### DATA EXTRACT:
+--
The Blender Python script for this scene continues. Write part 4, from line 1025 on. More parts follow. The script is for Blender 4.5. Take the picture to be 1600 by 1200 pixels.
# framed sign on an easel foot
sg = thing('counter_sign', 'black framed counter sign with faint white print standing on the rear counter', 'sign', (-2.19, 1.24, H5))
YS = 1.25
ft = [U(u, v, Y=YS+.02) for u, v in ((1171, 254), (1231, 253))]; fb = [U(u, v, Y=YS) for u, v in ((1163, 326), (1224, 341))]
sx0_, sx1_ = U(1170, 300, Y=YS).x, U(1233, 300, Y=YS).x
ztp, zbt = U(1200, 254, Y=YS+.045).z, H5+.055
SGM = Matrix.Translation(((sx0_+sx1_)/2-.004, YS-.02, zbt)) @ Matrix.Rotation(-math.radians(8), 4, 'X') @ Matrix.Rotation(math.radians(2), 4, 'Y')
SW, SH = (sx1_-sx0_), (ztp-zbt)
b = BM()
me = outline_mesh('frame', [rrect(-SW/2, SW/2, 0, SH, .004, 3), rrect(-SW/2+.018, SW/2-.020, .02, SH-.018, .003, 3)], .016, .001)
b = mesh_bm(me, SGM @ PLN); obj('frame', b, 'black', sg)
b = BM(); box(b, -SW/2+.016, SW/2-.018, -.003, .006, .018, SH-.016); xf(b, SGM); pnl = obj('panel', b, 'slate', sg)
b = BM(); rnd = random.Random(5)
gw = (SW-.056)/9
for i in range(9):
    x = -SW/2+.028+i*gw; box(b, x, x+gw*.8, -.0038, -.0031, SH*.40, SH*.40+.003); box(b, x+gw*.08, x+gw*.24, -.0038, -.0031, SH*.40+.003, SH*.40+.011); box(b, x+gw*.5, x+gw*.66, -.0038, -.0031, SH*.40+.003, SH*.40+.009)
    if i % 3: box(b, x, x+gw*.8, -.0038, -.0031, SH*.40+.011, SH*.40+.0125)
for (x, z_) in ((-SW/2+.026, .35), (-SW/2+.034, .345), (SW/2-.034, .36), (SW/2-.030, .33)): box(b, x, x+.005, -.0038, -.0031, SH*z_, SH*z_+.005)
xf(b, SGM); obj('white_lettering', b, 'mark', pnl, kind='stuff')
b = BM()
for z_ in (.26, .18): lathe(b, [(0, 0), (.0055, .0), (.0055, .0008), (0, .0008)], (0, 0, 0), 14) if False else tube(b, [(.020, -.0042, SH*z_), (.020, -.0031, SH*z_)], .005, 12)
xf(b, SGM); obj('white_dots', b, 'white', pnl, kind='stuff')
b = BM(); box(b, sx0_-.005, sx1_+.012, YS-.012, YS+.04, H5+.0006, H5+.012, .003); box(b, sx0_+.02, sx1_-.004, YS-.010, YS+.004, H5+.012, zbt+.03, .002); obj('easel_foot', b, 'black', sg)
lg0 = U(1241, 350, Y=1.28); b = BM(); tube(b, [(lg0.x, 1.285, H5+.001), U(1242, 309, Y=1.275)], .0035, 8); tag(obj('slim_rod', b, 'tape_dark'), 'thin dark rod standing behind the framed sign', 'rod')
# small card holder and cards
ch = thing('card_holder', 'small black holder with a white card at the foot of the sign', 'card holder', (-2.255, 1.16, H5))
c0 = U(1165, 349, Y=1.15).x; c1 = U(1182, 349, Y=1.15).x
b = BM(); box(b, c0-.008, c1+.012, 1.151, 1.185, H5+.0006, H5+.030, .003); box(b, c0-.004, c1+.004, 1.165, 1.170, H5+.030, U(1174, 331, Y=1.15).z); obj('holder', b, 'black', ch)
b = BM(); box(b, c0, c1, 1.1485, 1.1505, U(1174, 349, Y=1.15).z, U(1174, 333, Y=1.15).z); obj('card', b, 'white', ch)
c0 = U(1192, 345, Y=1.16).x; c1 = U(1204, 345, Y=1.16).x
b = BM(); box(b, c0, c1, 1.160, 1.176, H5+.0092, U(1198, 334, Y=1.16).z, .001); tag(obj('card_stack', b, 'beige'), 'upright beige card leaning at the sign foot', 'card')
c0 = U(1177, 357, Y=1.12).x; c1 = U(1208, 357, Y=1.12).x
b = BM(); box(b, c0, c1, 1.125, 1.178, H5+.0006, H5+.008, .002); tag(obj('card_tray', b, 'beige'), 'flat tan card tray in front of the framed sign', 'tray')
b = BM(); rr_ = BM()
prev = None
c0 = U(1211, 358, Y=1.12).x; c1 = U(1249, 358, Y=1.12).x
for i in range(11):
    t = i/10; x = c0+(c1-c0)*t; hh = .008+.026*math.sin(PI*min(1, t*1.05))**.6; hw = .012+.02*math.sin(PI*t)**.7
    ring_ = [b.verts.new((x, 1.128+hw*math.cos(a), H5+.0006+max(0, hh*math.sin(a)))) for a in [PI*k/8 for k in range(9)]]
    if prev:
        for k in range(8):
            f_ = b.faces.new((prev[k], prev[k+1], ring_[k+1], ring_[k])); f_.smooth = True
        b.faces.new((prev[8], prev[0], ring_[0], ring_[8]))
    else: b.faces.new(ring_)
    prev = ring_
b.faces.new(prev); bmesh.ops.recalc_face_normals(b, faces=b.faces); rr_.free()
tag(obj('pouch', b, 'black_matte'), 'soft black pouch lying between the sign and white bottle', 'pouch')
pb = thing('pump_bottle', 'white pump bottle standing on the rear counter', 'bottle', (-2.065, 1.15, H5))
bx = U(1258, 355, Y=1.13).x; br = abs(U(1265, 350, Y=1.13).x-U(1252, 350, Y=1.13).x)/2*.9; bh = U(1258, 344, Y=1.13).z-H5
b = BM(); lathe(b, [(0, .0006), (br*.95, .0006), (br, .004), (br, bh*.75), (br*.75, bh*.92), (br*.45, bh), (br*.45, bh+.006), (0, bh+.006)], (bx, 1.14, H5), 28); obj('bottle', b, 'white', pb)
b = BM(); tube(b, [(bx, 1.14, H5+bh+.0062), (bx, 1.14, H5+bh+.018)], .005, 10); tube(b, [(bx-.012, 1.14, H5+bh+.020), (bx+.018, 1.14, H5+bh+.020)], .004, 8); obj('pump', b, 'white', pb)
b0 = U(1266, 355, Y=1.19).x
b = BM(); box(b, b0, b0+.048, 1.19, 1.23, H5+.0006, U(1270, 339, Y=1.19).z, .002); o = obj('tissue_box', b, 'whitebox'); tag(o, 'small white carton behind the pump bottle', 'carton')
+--
### WORK REQUIRED:
Repeat the material above in full, keeping every word.

### EXERCISE RESULT:
The Blender Python script for this scene continues. Write part 4, from line 1025 on. More parts follow. The script is for Blender 4.5. Take the picture to be 1600 by 1200 pixels.
# framed sign on an easel foot
sg = thing('counter_sign', 'black framed counter sign with faint white print standing on the rear counter', 'sign', (-2.19, 1.24, H5))
YS = 1.25
ft = [U(u, v, Y=YS+.02) for u, v in ((1171, 254), (1231, 253))]; fb = [U(u, v, Y=YS) for u, v in ((1163, 326), (1224, 341))]
sx0_, sx1_ = U(1170, 300, Y=YS).x, U(1233, 300, Y=YS).x
ztp, zbt = U(1200, 254, Y=YS+.045).z, H5+.055
SGM = Matrix.Translation(((sx0_+sx1_)/2-.004, YS-.02, zbt)) @ Matrix.Rotation(-math.radians(8), 4, 'X') @ Matrix.Rotation(math.radians(2), 4, 'Y')
SW, SH = (sx1_-sx0_), (ztp-zbt)
b = BM()
me = outline_mesh('frame', [rrect(-SW/2, SW/2, 0, SH, .004, 3), rrect(-SW/2+.018, SW/2-.020, .02, SH-.018, .003, 3)], .016, .001)
b = mesh_bm(me, SGM @ PLN); obj('frame', b, 'black', sg)
b = BM(); box(b, -SW/2+.016, SW/2-.018, -.003, .006, .018, SH-.016); xf(b, SGM); pnl = obj('panel', b, 'slate', sg)
b = BM(); rnd = random.Random(5)
gw = (SW-.056)/9
for i in range(9):
    x = -SW/2+.028+i*gw; box(b, x, x+gw*.8, -.0038, -.0031, SH*.40, SH*.40+.003); box(b, x+gw*.08, x+gw*.24, -.0038, -.0031, SH*.40+.003, SH*.40+.011); box(b, x+gw*.5, x+gw*.66, -.0038, -.0031, SH*.40+.003, SH*.40+.009)
    if i % 3: box(b, x, x+gw*.8, -.0038, -.0031, SH*.40+.011, SH*.40+.0125)
for (x, z_) in ((-SW/2+.026, .35), (-SW/2+.034, .345), (SW/2-.034, .36), (SW/2-.030, .33)): box(b, x, x+.005, -.0038, -.0031, SH*z_, SH*z_+.005)
xf(b, SGM); obj('white_lettering', b, 'mark', pnl, kind='stuff')
b = BM()
for z_ in (.26, .18): lathe(b, [(0, 0), (.0055, .0), (.0055, .0008), (0, .0008)], (0, 0, 0), 14) if False else tube(b, [(.020, -.0042, SH*z_), (.020, -.0031, SH*z_)], .005, 12)
xf(b, SGM); obj('white_dots', b, 'white', pnl, kind='stuff')
b = BM(); box(b, sx0_-.005, sx1_+.012, YS-.012, YS+.04, H5+.0006, H5+.012, .003); box(b, sx0_+.02, sx1_-.004, YS-.010, YS+.004, H5+.012, zbt+.03, .002); obj('easel_foot', b, 'black', sg)
lg0 = U(1241, 350, Y=1.28); b = BM(); tube(b, [(lg0.x, 1.285, H5+.001), U(1242, 309, Y=1.275)], .0035, 8); tag(obj('slim_rod', b, 'tape_dark'), 'thin dark rod standing behind the framed sign', 'rod')
# small card holder and cards
ch = thing('card_holder', 'small black holder with a white card at the foot of the sign', 'card holder', (-2.255, 1.16, H5))
c0 = U(1165, 349, Y=1.15).x; c1 = U(1182, 349, Y=1.15).x
b = BM(); box(b, c0-.008, c1+.012, 1.151, 1.185, H5+.0006, H5+.030, .003); box(b, c0-.004, c1+.004, 1.165, 1.170, H5+.030, U(1174, 331, Y=1.15).z); obj('holder', b, 'black', ch)
b = BM(); box(b, c0, c1, 1.1485, 1.1505, U(1174, 349, Y=1.15).z, U(1174, 333, Y=1.15).z); obj('card', b, 'white', ch)
c0 = U(1192, 345, Y=1.16).x; c1 = U(1204, 345, Y=1.16).x
b = BM(); box(b, c0, c1, 1.160, 1.176, H5+.0092, U(1198, 334, Y=1.16).z, .001); tag(obj('card_stack', b, 'beige'), 'upright beige card leaning at the sign foot', 'card')
c0 = U(1177, 357, Y=1.12).x; c1 = U(1208, 357, Y=1.12).x
b = BM(); box(b, c0, c1, 1.125, 1.178, H5+.0006, H5+.008, .002); tag(obj('card_tray', b, 'beige'), 'flat tan card tray in front of the framed sign', 'tray')
b = BM(); rr_ = BM()
prev = None
c0 = U(1211, 358, Y=1.12).x; c1 = U(1249, 358, Y=1.12).x
for i in range(11):
    t = i/10; x = c0+(c1-c0)*t; hh = .008+.026*math.sin(PI*min(1, t*1.05))**.6; hw = .012+.02*math.sin(PI*t)**.7
    ring_ = [b.verts.new((x, 1.128+hw*math.cos(a), H5+.0006+max(0, hh*math.sin(a)))) for a in [PI*k/8 for k in range(9)]]
    if prev:
        for k in range(8):
            f_ = b.faces.new((prev[k], prev[k+1], ring_[k+1], ring_[k])); f_.smooth = True
        b.faces.new((prev[8], prev[0], ring_[0], ring_[8]))
    else: b.faces.new(ring_)
    prev = ring_
b.faces.new(prev); bmesh.ops.recalc_face_normals(b, faces=b.faces); rr_.free()
tag(obj('pouch', b, 'black_matte'), 'soft black pouch lying between the sign and white bottle', 'pouch')
pb = thing('pump_bottle', 'white pump bottle standing on the rear counter', 'bottle', (-2.065, 1.15, H5))
bx = U(1258, 355, Y=1.13).x; br = abs(U(1265, 350, Y=1.13).x-U(1252, 350, Y=1.13).x)/2*.9; bh = U(1258, 344, Y=1.13).z-H5
b = BM(); lathe(b, [(0, .0006), (br*.95, .0006), (br, .004), (br, bh*.75), (br*.75, bh*.92), (br*.45, bh), (br*.45, bh+.006), (0, bh+.006)], (bx, 1.14, H5), 28); obj('bottle', b, 'white', pb)
b = BM(); tube(b, [(bx, 1.14, H5+bh+.0062), (bx, 1.14, H5+bh+.018)], .005, 10); tube(b, [(bx-.012, 1.14, H5+bh+.020), (bx+.018, 1.14, H5+bh+.020)], .004, 8); obj('pump', b, 'white', pb)
b0 = U(1266, 355, Y=1.19).x
b = BM(); box(b, b0, b0+.048, 1.19, 1.23, H5+.0006, U(1270, 339, Y=1.19).z, .002); o = obj('tissue_box', b, 'whitebox'); tag(o, 'small white carton behind the pump bottle', 'carton')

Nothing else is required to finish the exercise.